Required work: Without altering anything, output the material below.
──────── Data lines ────────
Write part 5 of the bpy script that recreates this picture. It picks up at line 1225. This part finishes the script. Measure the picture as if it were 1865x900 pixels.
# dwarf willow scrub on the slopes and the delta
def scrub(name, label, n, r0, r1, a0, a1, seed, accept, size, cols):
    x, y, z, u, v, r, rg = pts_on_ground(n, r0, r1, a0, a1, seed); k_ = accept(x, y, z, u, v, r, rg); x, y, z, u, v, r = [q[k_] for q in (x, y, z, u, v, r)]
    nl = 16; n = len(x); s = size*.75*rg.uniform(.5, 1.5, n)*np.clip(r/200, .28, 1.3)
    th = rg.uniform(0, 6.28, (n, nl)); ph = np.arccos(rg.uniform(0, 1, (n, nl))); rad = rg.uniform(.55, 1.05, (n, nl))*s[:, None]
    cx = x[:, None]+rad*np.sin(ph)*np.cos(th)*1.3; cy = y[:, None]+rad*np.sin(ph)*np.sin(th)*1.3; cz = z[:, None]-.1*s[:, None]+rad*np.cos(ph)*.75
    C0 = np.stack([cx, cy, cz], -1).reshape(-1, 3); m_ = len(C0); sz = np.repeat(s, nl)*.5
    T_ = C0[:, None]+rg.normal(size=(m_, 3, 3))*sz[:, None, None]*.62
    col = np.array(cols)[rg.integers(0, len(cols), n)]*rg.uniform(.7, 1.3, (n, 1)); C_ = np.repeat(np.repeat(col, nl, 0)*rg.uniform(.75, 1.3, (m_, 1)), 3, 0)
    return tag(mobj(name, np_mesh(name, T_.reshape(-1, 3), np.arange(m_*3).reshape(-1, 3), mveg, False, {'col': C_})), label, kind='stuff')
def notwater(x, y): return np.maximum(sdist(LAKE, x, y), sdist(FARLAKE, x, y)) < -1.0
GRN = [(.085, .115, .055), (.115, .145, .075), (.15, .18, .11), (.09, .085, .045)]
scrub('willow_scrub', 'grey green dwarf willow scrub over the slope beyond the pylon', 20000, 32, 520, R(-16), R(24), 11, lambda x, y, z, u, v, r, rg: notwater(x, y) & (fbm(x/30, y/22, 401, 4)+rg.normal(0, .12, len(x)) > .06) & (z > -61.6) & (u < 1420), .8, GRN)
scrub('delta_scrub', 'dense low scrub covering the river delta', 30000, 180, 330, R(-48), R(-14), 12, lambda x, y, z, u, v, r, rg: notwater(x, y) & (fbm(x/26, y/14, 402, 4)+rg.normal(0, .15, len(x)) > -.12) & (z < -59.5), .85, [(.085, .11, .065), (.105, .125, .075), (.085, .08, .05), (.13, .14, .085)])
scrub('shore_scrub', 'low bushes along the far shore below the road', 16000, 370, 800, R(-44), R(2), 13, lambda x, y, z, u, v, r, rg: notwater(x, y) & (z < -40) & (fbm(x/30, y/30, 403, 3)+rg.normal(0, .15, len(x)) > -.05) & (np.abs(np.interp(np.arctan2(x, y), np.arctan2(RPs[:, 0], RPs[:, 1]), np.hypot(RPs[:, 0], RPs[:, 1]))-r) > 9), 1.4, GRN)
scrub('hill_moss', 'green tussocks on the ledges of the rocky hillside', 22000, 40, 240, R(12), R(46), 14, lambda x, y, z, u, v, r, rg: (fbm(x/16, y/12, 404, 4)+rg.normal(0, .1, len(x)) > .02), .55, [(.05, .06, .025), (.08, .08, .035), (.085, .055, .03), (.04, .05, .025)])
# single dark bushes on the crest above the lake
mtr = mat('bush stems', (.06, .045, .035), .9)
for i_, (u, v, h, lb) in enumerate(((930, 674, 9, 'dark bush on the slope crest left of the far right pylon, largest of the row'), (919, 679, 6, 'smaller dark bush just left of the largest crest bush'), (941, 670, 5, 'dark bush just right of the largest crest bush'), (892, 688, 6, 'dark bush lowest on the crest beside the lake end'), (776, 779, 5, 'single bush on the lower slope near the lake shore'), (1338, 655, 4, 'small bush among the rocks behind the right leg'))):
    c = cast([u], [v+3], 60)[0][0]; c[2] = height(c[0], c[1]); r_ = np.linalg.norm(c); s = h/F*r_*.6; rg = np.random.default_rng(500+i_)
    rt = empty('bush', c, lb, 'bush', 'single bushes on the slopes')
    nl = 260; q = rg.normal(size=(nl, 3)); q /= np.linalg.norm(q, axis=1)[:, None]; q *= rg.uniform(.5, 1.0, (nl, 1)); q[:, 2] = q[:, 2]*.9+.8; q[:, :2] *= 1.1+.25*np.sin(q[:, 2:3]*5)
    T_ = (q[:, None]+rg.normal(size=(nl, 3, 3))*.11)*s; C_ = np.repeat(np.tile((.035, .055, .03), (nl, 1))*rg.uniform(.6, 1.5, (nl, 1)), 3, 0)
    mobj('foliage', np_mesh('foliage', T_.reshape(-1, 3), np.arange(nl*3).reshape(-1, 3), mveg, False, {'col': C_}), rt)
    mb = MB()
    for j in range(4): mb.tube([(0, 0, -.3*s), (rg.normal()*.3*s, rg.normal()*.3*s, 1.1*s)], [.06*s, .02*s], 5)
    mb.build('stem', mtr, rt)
────────
In response:
Write part 5 of the bpy script that recreates this picture. It picks up at line 1225. This part finishes the script. Measure the picture as if it were 1865x900 pixels.
# dwarf willow scrub on the slopes and the delta
def scrub(name, label, n, r0, r1, a0, a1, seed, accept, size, cols):
    x, y, z, u, v, r, rg = pts_on_ground(n, r0, r1, a0, a1, seed); k_ = accept(x, y, z, u, v, r, rg); x, y, z, u, v, r = [q[k_] for q in (x, y, z, u, v, r)]
    nl = 16; n = len(x); s = size*.75*rg.uniform(.5, 1.5, n)*np.clip(r/200, .28, 1.3)
    th = rg.uniform(0, 6.28, (n, nl)); ph = np.arccos(rg.uniform(0, 1, (n, nl))); rad = rg.uniform(.55, 1.05, (n, nl))*s[:, None]
    cx = x[:, None]+rad*np.sin(ph)*np.cos(th)*1.3; cy = y[:, None]+rad*np.sin(ph)*np.sin(th)*1.3; cz = z[:, None]-.1*s[:, None]+rad*np.cos(ph)*.75
    C0 = np.stack([cx, cy, cz], -1).reshape(-1, 3); m_ = len(C0); sz = np.repeat(s, nl)*.5
    T_ = C0[:, None]+rg.normal(size=(m_, 3, 3))*sz[:, None, None]*.62
    col = np.array(cols)[rg.integers(0, len(cols), n)]*rg.uniform(.7, 1.3, (n, 1)); C_ = np.repeat(np.repeat(col, nl, 0)*rg.uniform(.75, 1.3, (m_, 1)), 3, 0)
    return tag(mobj(name, np_mesh(name, T_.reshape(-1, 3), np.arange(m_*3).reshape(-1, 3), mveg, False, {'col': C_})), label, kind='stuff')
def notwater(x, y): return np.maximum(sdist(LAKE, x, y), sdist(FARLAKE, x, y)) < -1.0
GRN = [(.085, .115, .055), (.115, .145, .075), (.15, .18, .11), (.09, .085, .045)]
scrub('willow_scrub', 'grey green dwarf willow scrub over the slope beyond the pylon', 20000, 32, 520, R(-16), R(24), 11, lambda x, y, z, u, v, r, rg: notwater(x, y) & (fbm(x/30, y/22, 401, 4)+rg.normal(0, .12, len(x)) > .06) & (z > -61.6) & (u < 1420), .8, GRN)
scrub('delta_scrub', 'dense low scrub covering the river delta', 30000, 180, 330, R(-48), R(-14), 12, lambda x, y, z, u, v, r, rg: notwater(x, y) & (fbm(x/26, y/14, 402, 4)+rg.normal(0, .15, len(x)) > -.12) & (z < -59.5), .85, [(.085, .11, .065), (.105, .125, .075), (.085, .08, .05), (.13, .14, .085)])
scrub('shore_scrub', 'low bushes along the far shore below the road', 16000, 370, 800, R(-44), R(2), 13, lambda x, y, z, u, v, r, rg: notwater(x, y) & (z < -40) & (fbm(x/30, y/30, 403, 3)+rg.normal(0, .15, len(x)) > -.05) & (np.abs(np.interp(np.arctan2(x, y), np.arctan2(RPs[:, 0], RPs[:, 1]), np.hypot(RPs[:, 0], RPs[:, 1]))-r) > 9), 1.4, GRN)
scrub('hill_moss', 'green tussocks on the ledges of the rocky hillside', 22000, 40, 240, R(12), R(46), 14, lambda x, y, z, u, v, r, rg: (fbm(x/16, y/12, 404, 4)+rg.normal(0, .1, len(x)) > .02), .55, [(.05, .06, .025), (.08, .08, .035), (.085, .055, .03), (.04, .05, .025)])
# single dark bushes on the crest above the lake
mtr = mat('bush stems', (.06, .045, .035), .9)
for i_, (u, v, h, lb) in enumerate(((930, 674, 9, 'dark bush on the slope crest left of the far right pylon, largest of the row'), (919, 679, 6, 'smaller dark bush just left of the largest crest bush'), (941, 670, 5, 'dark bush just right of the largest crest bush'), (892, 688, 6, 'dark bush lowest on the crest beside the lake end'), (776, 779, 5, 'single bush on the lower slope near the lake shore'), (1338, 655, 4, 'small bush among the rocks behind the right leg'))):
    c = cast([u], [v+3], 60)[0][0]; c[2] = height(c[0], c[1]); r_ = np.linalg.norm(c); s = h/F*r_*.6; rg = np.random.default_rng(500+i_)
    rt = empty('bush', c, lb, 'bush', 'single bushes on the slopes')
    nl = 260; q = rg.normal(size=(nl, 3)); q /= np.linalg.norm(q, axis=1)[:, None]; q *= rg.uniform(.5, 1.0, (nl, 1)); q[:, 2] = q[:, 2]*.9+.8; q[:, :2] *= 1.1+.25*np.sin(q[:, 2:3]*5)
    T_ = (q[:, None]+rg.normal(size=(nl, 3, 3))*.11)*s; C_ = np.repeat(np.tile((.035, .055, .03), (nl, 1))*rg.uniform(.6, 1.5, (nl, 1)), 3, 0)
    mobj('foliage', np_mesh('foliage', T_.reshape(-1, 3), np.arange(nl*3).reshape(-1, 3), mveg, False, {'col': C_}), rt)
    mb = MB()
    for j in range(4): mb.tube([(0, 0, -.3*s), (rg.normal()*.3*s, rg.normal()*.3*s, 1.1*s)], [.06*s, .02*s], 5)
    mb.build('stem', mtr, rt)